▸ **What the task requires**
Set down exactly the lines of the listing below, please, beginning with the first and ending with the line that holds "R = math.radians".

========================

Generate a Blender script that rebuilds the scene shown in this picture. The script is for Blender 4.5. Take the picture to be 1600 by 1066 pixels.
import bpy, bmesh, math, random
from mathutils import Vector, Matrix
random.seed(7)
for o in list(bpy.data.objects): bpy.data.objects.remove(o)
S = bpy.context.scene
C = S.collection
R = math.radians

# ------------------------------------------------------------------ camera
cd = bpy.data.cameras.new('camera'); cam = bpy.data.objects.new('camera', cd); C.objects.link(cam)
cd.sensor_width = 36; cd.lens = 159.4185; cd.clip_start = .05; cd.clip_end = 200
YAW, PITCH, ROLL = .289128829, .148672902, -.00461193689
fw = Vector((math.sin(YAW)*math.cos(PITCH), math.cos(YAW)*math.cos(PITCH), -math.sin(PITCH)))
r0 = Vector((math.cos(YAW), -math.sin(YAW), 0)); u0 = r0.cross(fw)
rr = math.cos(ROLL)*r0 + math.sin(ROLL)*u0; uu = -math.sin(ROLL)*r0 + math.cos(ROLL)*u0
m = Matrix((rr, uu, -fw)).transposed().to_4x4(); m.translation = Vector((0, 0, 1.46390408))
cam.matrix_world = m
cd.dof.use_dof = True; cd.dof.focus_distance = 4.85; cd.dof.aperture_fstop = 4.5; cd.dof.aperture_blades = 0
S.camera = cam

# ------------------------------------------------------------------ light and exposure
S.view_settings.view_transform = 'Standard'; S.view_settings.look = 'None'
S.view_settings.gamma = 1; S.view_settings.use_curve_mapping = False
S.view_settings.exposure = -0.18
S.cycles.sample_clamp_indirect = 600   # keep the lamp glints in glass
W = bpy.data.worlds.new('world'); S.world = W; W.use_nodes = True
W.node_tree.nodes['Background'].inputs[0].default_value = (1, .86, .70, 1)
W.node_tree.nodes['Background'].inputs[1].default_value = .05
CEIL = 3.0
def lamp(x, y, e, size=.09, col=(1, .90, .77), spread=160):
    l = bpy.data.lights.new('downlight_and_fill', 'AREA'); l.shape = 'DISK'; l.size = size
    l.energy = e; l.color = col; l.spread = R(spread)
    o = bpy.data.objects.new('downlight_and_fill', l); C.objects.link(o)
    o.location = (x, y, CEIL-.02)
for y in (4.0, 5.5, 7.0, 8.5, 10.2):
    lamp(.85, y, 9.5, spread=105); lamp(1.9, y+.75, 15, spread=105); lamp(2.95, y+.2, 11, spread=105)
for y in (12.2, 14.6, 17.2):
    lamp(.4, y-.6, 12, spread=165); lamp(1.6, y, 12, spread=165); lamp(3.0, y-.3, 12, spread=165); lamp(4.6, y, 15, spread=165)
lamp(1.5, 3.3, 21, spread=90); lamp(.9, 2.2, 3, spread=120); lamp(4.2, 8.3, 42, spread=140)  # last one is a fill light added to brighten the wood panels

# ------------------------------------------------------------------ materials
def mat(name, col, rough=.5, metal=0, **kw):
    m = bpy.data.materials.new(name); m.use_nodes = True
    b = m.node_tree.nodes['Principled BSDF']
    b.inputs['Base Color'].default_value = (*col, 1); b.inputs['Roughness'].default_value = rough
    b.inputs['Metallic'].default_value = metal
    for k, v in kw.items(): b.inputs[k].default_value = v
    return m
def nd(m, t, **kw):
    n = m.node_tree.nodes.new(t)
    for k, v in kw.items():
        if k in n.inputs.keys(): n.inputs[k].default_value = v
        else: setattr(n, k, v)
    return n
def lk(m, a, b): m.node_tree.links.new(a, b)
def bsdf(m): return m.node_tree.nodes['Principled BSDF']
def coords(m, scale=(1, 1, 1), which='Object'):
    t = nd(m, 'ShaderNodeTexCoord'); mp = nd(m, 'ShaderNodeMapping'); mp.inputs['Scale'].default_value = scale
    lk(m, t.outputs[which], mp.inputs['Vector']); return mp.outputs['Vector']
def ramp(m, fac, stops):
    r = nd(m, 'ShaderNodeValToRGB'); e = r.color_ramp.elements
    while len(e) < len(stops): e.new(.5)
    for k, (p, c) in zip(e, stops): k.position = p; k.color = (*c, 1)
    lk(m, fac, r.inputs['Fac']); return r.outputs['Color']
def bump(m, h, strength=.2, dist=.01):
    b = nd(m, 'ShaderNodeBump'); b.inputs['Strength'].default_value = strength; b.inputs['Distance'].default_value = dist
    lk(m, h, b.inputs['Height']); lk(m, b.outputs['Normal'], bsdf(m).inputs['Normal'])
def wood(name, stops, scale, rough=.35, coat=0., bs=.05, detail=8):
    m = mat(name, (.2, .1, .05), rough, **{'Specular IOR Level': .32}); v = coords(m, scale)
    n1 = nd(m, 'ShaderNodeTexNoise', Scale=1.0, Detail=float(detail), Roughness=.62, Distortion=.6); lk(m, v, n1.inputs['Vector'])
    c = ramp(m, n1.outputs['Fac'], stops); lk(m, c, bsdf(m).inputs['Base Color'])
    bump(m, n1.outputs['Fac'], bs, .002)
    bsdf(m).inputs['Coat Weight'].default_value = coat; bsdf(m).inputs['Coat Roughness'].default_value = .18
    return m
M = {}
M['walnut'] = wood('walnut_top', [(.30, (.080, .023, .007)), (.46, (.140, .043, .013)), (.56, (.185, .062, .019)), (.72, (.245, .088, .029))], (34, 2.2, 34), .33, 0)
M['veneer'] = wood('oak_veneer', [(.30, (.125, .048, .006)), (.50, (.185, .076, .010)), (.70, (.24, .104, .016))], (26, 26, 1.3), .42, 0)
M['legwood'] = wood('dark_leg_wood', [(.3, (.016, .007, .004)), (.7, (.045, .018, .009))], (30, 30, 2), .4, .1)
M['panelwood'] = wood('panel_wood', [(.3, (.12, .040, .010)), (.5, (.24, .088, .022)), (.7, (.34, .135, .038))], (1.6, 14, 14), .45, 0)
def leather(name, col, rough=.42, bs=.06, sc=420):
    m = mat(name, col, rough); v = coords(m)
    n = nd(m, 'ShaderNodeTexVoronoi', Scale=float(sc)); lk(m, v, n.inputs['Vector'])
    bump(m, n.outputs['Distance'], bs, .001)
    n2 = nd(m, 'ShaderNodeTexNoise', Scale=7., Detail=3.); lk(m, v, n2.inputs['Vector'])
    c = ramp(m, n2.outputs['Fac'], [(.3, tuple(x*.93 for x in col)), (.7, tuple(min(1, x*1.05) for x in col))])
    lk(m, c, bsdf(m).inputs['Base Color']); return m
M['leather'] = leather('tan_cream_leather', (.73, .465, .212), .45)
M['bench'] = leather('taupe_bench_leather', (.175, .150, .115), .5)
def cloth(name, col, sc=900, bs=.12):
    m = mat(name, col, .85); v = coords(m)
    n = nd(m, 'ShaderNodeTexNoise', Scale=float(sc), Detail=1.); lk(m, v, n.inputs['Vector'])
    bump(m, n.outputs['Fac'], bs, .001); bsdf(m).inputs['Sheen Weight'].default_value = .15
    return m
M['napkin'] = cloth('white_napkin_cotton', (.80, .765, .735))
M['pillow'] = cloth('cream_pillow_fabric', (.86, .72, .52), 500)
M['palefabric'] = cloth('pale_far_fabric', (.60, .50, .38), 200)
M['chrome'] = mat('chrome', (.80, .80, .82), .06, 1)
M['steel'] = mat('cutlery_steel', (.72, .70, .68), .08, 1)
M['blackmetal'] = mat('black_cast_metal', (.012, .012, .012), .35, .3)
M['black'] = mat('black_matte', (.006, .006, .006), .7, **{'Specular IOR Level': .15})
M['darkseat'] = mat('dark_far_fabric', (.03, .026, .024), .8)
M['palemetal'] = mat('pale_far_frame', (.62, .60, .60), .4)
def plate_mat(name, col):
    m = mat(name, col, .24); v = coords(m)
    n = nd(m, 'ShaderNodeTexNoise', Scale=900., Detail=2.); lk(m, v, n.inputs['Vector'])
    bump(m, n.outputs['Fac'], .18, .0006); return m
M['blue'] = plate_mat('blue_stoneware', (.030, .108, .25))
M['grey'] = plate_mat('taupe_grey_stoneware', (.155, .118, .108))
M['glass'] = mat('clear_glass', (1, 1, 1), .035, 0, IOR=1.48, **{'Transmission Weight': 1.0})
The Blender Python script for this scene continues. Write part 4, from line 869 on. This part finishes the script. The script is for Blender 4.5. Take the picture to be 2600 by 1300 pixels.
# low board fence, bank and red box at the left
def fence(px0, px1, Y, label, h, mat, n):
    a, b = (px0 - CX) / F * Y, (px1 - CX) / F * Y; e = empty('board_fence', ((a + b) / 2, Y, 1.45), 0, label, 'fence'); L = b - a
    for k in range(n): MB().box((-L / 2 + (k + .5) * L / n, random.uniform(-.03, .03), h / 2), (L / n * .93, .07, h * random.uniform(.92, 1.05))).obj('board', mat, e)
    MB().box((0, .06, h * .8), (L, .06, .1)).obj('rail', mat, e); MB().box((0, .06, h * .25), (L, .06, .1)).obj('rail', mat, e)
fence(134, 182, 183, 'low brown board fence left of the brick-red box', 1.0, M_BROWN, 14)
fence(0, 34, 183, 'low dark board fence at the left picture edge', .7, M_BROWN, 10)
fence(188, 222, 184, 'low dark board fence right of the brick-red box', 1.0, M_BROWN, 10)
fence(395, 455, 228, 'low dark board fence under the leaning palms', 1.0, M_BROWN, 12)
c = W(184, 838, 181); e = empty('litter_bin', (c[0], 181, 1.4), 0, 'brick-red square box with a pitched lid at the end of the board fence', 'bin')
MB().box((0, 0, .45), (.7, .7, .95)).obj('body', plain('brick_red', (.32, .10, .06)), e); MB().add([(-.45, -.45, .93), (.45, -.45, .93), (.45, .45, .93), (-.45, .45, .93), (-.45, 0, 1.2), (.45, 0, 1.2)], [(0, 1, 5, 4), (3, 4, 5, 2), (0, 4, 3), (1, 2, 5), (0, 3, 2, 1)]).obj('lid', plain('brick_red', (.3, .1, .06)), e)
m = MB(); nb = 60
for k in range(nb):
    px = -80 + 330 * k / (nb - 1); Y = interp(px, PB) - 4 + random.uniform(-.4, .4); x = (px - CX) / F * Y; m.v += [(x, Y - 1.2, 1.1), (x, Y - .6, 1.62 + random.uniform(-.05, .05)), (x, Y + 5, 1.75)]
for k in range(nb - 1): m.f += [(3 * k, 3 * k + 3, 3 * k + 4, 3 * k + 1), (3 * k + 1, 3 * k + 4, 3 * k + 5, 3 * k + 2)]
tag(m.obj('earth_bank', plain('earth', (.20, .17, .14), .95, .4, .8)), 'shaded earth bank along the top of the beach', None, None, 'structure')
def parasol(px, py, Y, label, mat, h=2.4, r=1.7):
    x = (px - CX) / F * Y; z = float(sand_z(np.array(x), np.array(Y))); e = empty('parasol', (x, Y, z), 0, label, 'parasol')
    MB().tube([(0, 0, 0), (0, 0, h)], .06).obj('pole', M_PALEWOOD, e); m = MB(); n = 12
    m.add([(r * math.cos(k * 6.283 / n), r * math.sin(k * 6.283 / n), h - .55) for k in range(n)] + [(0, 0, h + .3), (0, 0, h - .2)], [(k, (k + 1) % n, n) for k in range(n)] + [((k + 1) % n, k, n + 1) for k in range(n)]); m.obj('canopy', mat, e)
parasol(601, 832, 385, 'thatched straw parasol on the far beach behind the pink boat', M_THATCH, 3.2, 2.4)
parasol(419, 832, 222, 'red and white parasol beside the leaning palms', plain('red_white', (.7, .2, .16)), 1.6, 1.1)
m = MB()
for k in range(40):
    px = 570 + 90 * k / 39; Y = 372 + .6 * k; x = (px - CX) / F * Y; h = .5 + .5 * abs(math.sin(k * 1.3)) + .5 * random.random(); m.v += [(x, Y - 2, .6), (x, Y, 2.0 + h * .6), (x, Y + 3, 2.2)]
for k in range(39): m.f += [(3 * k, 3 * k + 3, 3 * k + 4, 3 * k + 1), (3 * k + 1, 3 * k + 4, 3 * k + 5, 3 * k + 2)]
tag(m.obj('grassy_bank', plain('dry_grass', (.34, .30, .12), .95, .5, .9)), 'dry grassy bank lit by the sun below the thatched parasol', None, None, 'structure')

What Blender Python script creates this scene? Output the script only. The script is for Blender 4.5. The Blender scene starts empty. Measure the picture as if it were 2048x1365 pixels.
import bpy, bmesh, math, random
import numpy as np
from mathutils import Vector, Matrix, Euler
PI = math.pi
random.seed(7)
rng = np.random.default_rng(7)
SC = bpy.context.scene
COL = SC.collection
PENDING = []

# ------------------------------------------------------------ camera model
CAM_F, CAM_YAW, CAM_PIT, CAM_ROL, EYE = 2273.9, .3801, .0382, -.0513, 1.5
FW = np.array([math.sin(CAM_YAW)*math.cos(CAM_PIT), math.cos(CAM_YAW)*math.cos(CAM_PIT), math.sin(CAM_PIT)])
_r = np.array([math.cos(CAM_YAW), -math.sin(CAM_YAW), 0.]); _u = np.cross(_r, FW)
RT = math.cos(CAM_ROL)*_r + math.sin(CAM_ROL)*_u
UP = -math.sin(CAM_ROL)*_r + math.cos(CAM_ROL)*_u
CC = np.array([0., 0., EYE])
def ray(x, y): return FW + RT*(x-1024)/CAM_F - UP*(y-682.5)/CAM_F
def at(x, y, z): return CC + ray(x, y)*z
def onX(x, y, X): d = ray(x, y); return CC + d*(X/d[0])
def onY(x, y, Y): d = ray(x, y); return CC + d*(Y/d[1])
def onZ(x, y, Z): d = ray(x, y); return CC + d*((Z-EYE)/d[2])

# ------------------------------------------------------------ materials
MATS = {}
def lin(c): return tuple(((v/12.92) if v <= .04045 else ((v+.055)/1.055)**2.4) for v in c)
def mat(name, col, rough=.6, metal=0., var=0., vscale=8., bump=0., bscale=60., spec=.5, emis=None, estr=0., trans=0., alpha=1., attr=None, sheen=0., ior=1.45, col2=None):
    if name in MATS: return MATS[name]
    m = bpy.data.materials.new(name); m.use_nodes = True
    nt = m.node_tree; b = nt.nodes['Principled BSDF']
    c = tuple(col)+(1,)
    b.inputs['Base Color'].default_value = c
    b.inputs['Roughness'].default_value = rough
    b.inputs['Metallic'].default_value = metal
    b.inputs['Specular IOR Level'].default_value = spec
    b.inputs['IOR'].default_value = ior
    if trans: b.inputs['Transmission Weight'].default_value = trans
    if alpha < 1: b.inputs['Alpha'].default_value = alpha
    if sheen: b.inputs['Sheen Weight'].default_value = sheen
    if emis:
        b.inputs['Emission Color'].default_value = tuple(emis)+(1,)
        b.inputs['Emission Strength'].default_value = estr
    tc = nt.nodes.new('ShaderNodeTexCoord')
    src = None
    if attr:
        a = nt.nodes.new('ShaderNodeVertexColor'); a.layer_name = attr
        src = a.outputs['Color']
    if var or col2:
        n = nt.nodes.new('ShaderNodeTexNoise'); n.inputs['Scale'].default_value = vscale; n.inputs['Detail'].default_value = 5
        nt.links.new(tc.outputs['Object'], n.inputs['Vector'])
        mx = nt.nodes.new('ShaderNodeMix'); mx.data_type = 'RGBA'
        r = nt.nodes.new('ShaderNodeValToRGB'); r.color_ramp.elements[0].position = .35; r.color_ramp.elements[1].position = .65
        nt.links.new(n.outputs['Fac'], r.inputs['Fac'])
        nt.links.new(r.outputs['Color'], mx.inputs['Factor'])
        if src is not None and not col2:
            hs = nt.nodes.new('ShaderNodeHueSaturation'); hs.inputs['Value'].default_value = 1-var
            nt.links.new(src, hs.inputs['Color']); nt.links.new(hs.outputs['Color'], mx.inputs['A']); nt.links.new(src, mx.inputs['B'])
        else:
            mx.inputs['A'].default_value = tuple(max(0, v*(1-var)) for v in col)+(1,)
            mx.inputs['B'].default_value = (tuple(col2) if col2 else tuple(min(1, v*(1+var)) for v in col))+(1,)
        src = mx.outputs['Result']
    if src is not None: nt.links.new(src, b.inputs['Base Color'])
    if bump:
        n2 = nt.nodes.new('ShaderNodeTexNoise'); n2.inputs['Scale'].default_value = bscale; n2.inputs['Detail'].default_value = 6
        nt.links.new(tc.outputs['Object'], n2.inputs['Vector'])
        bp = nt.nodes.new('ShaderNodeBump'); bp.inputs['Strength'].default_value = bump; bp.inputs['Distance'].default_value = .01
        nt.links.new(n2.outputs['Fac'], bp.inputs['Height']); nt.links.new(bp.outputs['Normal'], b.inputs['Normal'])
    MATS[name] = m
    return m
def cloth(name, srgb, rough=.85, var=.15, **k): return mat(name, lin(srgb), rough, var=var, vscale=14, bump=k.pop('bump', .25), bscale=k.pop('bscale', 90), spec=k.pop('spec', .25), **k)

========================

▸ **Task answer**
Generate a Blender script that rebuilds the scene shown in this picture. The script is for Blender 4.5. Take the picture to be 1600 by 1066 pixels.
import bpy, bmesh, math, random
from mathutils import Vector, Matrix
random.seed(7)
for o in list(bpy.data.objects): bpy.data.objects.remove(o)
S = bpy.context.scene
C = S.collection
R = math.radians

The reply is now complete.